While there are simply too many examples to cite, here are just a select few instances of pro-Palestinian rallies becoming cauldrons of antisemitic hate speech.

  • At an October 28 rally in Montreal, Montreal imam Adil Charkaoui, speaking in Arabic, asked God to “kill the enemies of the people of Gaza and to spare none of them.”
  • On multiple occasions, Café Landwer, a Jewish-owned café, was targeted during anti-Israel rallies in Toronto, despite it having no connection to the Hamas-Israel war.
  • Harsha Walia, a former executive director of the British Columbia Civil Liberties Association, spoke at a Vancouver rally where she told attendees “How beautiful is the spirit to get free that Palestinians literally learned how to fly on hang gliders,” referring to Hamas’ use of hang gliders during their October 7 terrorist attack.
  • At an October 29 rally in Toronto, at least two Hamas flags were seen. Hamas is a banned terrorist organization in Canada.
  • A rally in Ottawa featured participants who said that Jews should “go back to their country.”

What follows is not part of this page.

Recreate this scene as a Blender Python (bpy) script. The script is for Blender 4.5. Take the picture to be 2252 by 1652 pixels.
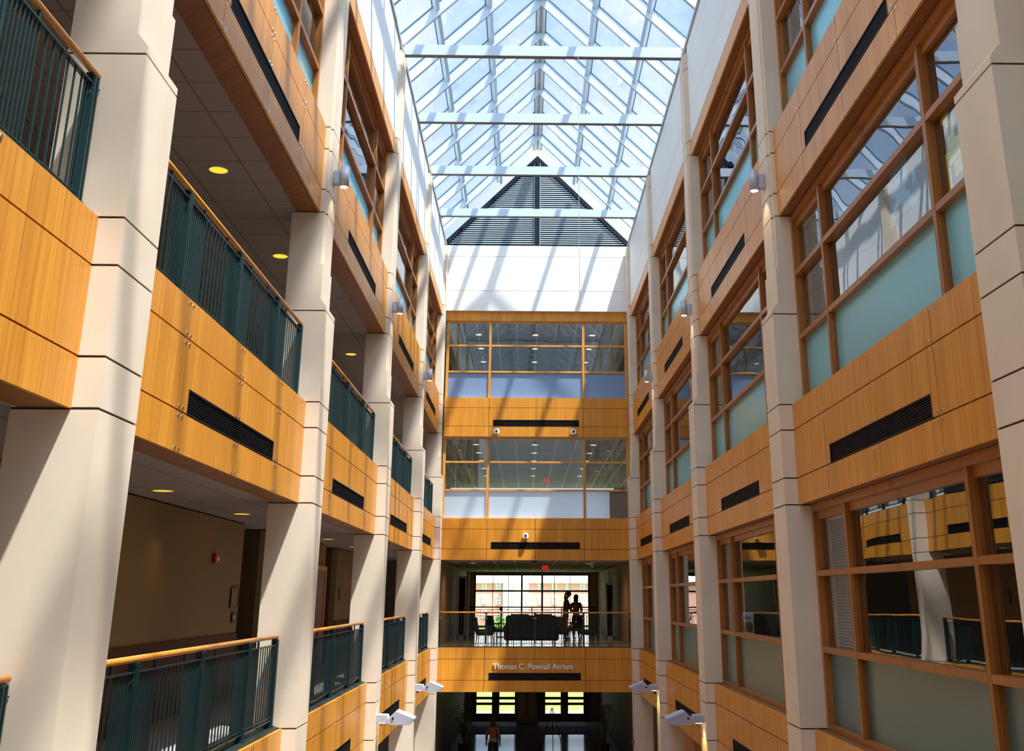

These are not isolated examples; they are small instances of a much larger trend of anti-Israel and antisemitic hate being spread at pro-Palestinian rallies in Canada and around the world.

Palestinian Youth Movement (PYM), a key organizer of many pro-Palestinian rallies throughout the world, makes no secret of its noxious views, including overt hostility to Israel’s very existence. Earlier in 2023, a spokesperson for the group told a demonstration in Montreal that Zionism is “a “slow-moving genocide,” and that “we must fight Zionism here.”

The group has explicitly praised Hamas’ October 7 terrorist attack in southern Israel, writing in a social media post in early October that “the resistance in Gaza stormed the illegitimate border fence…the days of our fedayeen (fighters) advancing into occupied territory….Gaza, the cradle of our resistance and the lifeblood of our struggle, is pushing us closer to the hour of liberation than ever before.”

Those words are as clearly articulated as they are hateful, and provide little doubt as to the worldview of a prominent anti-Israel organization behind rallies around the world.

And while there are doubtless many individuals who participate in such rallies out of a concern for Palestinians in the Gaza Strip, it is indisputable that many others – including most importantly, organizers of many of these rallies – hold distinctly repugnant views.

Rather than focusing on the humanitarian concerns of civilians in the Gaza Strip, scores of pro-Palestinian rallies have instead become hotbeds of hate towards Israel and Jews in general, and should be recognized as such by the news media, rather than being falsely whitewashed.